Flipped Classroom is not ideal

Elsa Dahlgren, Staff Writer

In eighth grade I walked into my first day of Algebra Two and was presented with the concept that I would not be taught the lessons in class, but rather have to learn them at home by myself then come into school the next day ready to move on. 

My algebra teacher was highly optimistic that this style, known as flipped classroom, would be the new innovative way of learning for students, primarily implemented in math classes. It was designed to allow students to take the time they need individually to fully process the material, and start/stop the lesson as needed, but personally it imposed more challenges than flexibility. 

But, I disagree. Flipped classroom does not create an optimal learning environment. 

Harvard University defines flipped classroom as, “structured around the idea that lecture or direct instruction is not the best use of class time. Instead students encounter information before class, freeing class time for activities that involve higher order thinking.”

Seemingly, math teachers are often in support of this learning style, as it gives students the opportunity to learn at their own pace. 

Math teacher Blain Lakin describes the benefits of flipped classrooms. “Kids do work in class and have time for questions. Students may need to learn this way for future career training or post secondary classes, and if you fall behind, you have a way to catch up.”

However, the disadvantages don’t go unnoticed.

“Students may not have the attention span or know how to watch videos and take notes- so that would be difficult. They also can’t ask questions in the moment” Lakin said. 

For the first year I did flipped classroom, I tried my hardest to convince myself that this modern learning method was the best way for me to absorb the information. I gave it my utmost effort, writing down notes along the way, coming in with questions; I fully embraced the fact that I had to watch video lessons. 

Despite my continuous efforts to learn through videos, I was never able to comprehend the information. While its purpose is to encompass more learning styles, flipped classrooms deprive students and teachers of the connection needed to understand what the class needs at that moment.

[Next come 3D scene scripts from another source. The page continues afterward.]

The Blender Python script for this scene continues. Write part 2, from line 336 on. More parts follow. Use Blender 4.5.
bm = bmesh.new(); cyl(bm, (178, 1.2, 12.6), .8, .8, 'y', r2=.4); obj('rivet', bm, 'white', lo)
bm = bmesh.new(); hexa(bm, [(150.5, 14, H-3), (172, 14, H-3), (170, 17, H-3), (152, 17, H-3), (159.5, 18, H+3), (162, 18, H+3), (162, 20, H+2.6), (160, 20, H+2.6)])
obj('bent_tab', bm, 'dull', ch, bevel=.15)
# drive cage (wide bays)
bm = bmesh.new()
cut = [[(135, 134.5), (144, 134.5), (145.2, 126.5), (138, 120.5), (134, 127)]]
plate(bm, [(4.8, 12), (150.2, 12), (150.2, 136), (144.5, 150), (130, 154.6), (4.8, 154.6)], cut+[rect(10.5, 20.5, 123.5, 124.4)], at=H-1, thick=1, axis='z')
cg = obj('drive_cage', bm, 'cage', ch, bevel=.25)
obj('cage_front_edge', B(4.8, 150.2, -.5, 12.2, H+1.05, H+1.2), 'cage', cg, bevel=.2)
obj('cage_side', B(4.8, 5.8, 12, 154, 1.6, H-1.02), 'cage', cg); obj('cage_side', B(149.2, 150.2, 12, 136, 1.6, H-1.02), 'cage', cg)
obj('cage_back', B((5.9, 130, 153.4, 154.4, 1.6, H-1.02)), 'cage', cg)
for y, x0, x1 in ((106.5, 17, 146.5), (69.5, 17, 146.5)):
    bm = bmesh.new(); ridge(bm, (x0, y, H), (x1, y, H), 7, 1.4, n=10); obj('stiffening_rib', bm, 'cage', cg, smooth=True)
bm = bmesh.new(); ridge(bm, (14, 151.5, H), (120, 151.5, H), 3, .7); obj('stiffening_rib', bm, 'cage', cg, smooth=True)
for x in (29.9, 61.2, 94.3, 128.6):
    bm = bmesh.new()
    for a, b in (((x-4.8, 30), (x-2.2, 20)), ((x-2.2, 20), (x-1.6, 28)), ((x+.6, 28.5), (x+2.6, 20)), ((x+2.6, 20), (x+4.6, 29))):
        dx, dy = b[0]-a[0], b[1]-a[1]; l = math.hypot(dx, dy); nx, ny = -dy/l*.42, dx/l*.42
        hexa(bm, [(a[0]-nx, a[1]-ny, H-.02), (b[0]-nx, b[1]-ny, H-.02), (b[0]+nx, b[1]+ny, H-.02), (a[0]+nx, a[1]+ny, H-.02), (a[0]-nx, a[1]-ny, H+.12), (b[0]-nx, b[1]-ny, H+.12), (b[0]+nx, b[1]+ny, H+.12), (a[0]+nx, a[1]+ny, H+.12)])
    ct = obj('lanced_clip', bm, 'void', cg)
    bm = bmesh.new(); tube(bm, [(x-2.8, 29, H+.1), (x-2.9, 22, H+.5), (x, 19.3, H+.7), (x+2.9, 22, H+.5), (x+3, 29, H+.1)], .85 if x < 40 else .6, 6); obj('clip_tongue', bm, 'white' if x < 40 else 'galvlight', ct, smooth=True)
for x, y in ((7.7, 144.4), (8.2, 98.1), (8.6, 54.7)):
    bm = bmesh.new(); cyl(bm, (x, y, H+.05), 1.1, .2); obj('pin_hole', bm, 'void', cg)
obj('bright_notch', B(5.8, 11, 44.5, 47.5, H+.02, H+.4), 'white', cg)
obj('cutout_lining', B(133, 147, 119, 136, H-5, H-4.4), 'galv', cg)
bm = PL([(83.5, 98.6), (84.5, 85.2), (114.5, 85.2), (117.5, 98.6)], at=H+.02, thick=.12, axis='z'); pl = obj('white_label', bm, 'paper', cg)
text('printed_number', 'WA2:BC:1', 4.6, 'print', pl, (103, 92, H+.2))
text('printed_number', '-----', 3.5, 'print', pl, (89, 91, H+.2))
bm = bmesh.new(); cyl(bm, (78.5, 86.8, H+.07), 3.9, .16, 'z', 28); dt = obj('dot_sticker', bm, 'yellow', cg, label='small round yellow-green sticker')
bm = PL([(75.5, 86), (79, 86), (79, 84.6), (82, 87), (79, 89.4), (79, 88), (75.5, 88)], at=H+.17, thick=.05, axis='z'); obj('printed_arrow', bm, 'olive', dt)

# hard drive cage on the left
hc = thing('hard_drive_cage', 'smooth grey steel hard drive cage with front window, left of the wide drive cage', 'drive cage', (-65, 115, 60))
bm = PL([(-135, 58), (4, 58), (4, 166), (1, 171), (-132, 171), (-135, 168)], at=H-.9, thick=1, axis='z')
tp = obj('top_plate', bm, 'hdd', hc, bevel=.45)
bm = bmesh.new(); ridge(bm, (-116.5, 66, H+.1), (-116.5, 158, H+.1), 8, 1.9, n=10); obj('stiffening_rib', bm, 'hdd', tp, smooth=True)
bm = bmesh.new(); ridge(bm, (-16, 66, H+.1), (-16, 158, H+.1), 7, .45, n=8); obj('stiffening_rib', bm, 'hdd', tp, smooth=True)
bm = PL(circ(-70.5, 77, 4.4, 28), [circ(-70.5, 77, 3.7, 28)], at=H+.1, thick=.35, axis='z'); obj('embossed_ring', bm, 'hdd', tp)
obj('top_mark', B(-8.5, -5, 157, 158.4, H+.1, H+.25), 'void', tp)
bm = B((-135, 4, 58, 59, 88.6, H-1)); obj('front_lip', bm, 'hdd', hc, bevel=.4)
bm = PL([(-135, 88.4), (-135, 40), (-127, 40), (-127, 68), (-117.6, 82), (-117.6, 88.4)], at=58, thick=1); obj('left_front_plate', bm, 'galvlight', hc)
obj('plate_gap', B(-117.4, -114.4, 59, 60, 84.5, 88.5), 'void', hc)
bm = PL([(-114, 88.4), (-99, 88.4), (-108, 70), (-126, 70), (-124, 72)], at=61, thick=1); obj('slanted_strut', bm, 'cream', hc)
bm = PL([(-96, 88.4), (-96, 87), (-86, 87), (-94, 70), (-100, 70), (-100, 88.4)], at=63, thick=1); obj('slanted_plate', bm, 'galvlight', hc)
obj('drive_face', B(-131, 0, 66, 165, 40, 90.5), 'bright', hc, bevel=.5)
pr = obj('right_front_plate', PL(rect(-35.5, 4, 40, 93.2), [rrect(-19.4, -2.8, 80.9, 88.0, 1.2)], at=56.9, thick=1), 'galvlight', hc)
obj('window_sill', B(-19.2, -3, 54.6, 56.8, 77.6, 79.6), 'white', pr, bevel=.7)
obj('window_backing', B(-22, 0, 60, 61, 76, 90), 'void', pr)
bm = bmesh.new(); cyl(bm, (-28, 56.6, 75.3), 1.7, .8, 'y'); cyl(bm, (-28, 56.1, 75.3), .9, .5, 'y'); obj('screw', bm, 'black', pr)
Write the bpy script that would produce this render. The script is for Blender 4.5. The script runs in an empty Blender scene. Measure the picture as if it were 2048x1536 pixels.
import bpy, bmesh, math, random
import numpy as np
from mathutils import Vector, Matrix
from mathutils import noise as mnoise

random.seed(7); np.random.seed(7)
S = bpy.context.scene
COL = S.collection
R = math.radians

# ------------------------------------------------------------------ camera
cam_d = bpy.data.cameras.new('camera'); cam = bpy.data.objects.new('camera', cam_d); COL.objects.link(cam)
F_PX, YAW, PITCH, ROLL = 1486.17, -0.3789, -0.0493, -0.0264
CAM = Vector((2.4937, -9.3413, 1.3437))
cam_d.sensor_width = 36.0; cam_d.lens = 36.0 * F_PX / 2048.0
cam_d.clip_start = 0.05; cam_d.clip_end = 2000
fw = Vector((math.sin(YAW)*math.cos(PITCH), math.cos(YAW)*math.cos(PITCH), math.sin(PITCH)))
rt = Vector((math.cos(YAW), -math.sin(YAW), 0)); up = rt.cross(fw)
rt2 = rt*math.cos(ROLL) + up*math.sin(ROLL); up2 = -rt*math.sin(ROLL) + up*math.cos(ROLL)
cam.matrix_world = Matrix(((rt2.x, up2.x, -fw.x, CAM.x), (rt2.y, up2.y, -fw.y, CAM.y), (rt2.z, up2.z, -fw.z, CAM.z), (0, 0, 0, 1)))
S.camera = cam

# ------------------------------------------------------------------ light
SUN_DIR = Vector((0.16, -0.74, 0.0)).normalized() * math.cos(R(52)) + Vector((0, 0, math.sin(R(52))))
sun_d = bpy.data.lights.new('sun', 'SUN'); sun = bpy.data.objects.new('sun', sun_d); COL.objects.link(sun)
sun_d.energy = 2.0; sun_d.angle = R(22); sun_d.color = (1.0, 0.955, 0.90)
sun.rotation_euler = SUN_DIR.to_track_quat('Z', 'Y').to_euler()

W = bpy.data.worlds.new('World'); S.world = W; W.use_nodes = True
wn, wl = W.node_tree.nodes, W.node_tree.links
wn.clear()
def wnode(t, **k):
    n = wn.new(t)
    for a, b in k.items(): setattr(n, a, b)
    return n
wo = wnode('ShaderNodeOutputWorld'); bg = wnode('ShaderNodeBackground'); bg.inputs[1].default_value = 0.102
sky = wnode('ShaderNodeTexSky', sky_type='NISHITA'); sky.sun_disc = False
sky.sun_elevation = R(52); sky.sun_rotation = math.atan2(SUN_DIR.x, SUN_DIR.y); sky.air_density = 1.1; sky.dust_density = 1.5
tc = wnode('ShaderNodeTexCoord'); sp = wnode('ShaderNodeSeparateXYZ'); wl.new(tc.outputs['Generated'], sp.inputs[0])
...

This year, in AP Calculus AB, I learned the lessons live from a teacher for the first time since algebra one. Rediscovering the traditional classroom format, empathized the difference between learning the lessons live in class and learning off a video. 

In just one lesson, there may be many times where my Calculus class needs to go back and relearn, or have a teacher further explain a concept because the majority of the class is confused. Live lessons also allow students to hear their classmates’ questions, which often gives them a further understanding of the topic. 

Staying engaged inside the classroom through live lessons has not only helped me comprehend the material, but also create a connection with my teacher where I feel comfortable asking questions. Occasionally when learning through flipped classroom, I would feel so lost, and have so many questions that I just avoided asking the teacher all together, leading me to fall behind.

Many students are in a similar situation, learning through a video and then feeling like they’re completely on their own when learning the material.

“Any time I watch a video lesson at home and I’m confused I end up in a cycle of rewatching the video over and over again,” junior Caroline Lee said. “When there’s no teacher to ask an immediate question, I get stuck and it makes it difficult to move on.”

The previous year of learning online gave math teachers another reason to boycott flipped classroom. Many have described the 2020-2021 school year as a year of “learning loss.” To fully regain the knowledge students missed out on, it’s essential teachers present their lessons in person.

“After spending so much time online and watching hundreds of math video lessons, I want to learn in person and have more face to face interaction with my teachers,” Lee said. “It’s hard for me to sit through those videos after watching so many.”

E-learning had students online for an entire year, so having the privilege of being back in the building should be fully taken advantage of by disconnecting from our computers when learning.

With the 2021-2022 school year coming to an end, and another year in person up and coming, the elimination of flipped classrooms would be a pivotal moment in improving our education at Lake Forest High School.